European and US stocks finished lower last week as traders were worried about the rally in US government bond yields, which hit fresh seven-year highs. 

The fear surrounding emerging market economies has been hanging over the markets for several weeks, and the spike higher in US yields cranked up the fear factor. Higher US yields could spell higher borrowing costs for emerging economies like Turkey, India and Brazil, and these economies are struggling already. A presidential election is underway in Brazil, and volatility in the Brazilian financial markets is likely to be increased.   

Overnight, the Caixin survey of Chinese services was released and the reading was 53.1, in comparison to economists’ predictions of 51.4. The previous report was 51.5. It is encouraging to see that the services sector grew at a faster pace, as it suggests the Chinese economy is coping well in the face of trade tensions with the US. On the other hand, the Chinese central bank are a little nervous about the trade spat with the US, as they cut the reserve requirement ratio for the fourth time this year, and that prompted selling of Asian stocks as it sent out a weak message.    

Last week we heard from Jerome Powell, the head of the Federal Reserve, who suggested US rates were still some way from the neutral rate, and traders took that as a sign that further monetary tightening is in the pipeline. Friday’s US non-farm payrolls update was mixed, but there were enough positive aspects in it to ramp up the prospect of additional rate hikes from the US central bank.

The September report showed that 134,000 jobs were added, but the August report was revised higher to 270,000 from 201,000. The unemployment rate fell to 3.7% - its lowest level since 1969 - while average earnings fell back to 2.8% from 2.9%. The impact of Hurricane Florence was cited as the reason for the poor headline number, so we could see a positive revision next month.

Over the weekend, we heard from Luigi Di Maio, Italy’s joint deputy prime minister, who said the government intends to stick to its plans to increase the budget deficit, against the wishes of Brussels. Mr Di Maio believes the EU will soften its stance on nations breaking their budget deficit targets. Any clash between Rome and Brussels could rock the Italian government bonds and stocks, and possibly the euro too.  

At 7am (UK time) Germany will release the latest industrial production figures, and the consensus estimate is for an increase of 0.5%, which would be an improvement on the 1.1% decline in the previous reading. Throughout 2018, the report has seen more contractions than increases, and broadly speaking the economic indicators out of Germany recently have been mediocre.   

Sterling will remain in focus as uncertainty over Brexit continues, Theresa May appealed to middle-of-the-road voters over the weekend asking them to support her proposals for exiting the EU. The newspaper article was aimed at winning over centrist types and ‘new Labour’ MPs. The dollar’s recent return to dominance has hurt the pound, and politics is a major player in sterling’s movements.   

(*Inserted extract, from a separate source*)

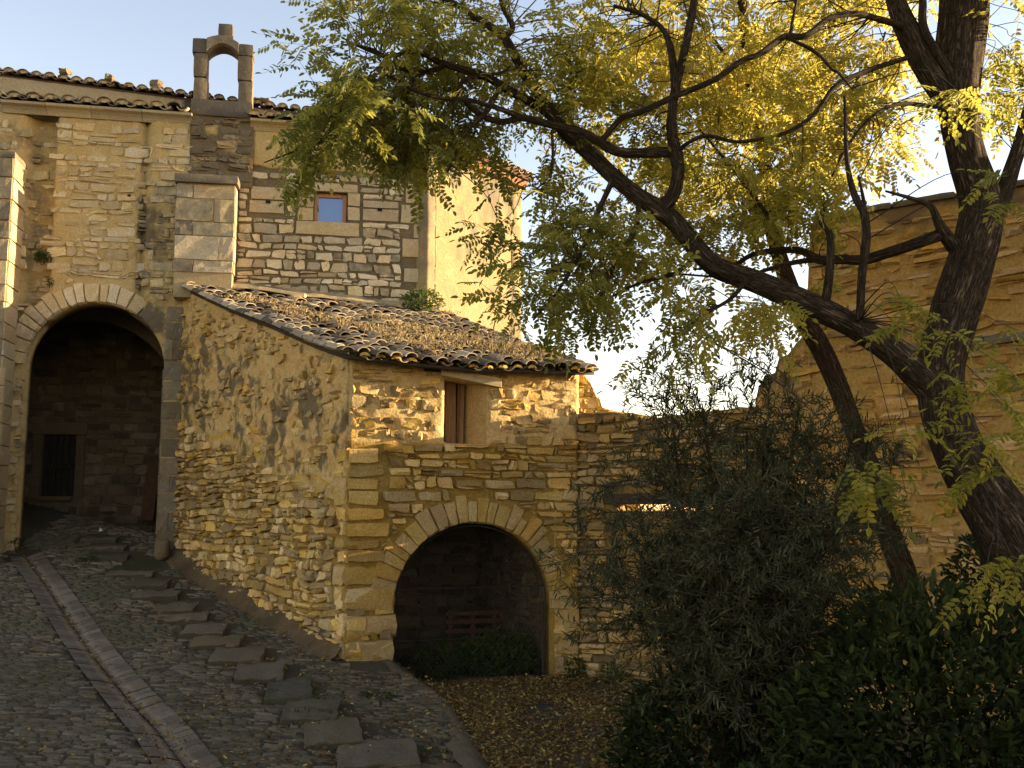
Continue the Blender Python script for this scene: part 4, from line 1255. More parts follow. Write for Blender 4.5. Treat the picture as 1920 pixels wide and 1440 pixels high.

EUR/USD – has been diving lower since late September and if it breaks below the 1.1510/00 region it could pave the way for the 1.1300 region to be retested. A move to the upside could run into resistance at 1.1635 – the 100-day moving average.

GBP/USD – has broadly been pushing higher since mid-August and if the positive move continues it could target the 1.3300 region. A break below 1.3000 could put 1.2895 on the radar.

EUR/GBP – the key week and day reversal that we saw in late August could point to further losses and support might come into play at 0.8725. A bounce back could run into resistance at 0.8839 or 0.8900.

USD/JPY – the upward trend that began in March is still intact, and if the positive move continues it might target 114.73. Support might be found in the 113.57/18 region.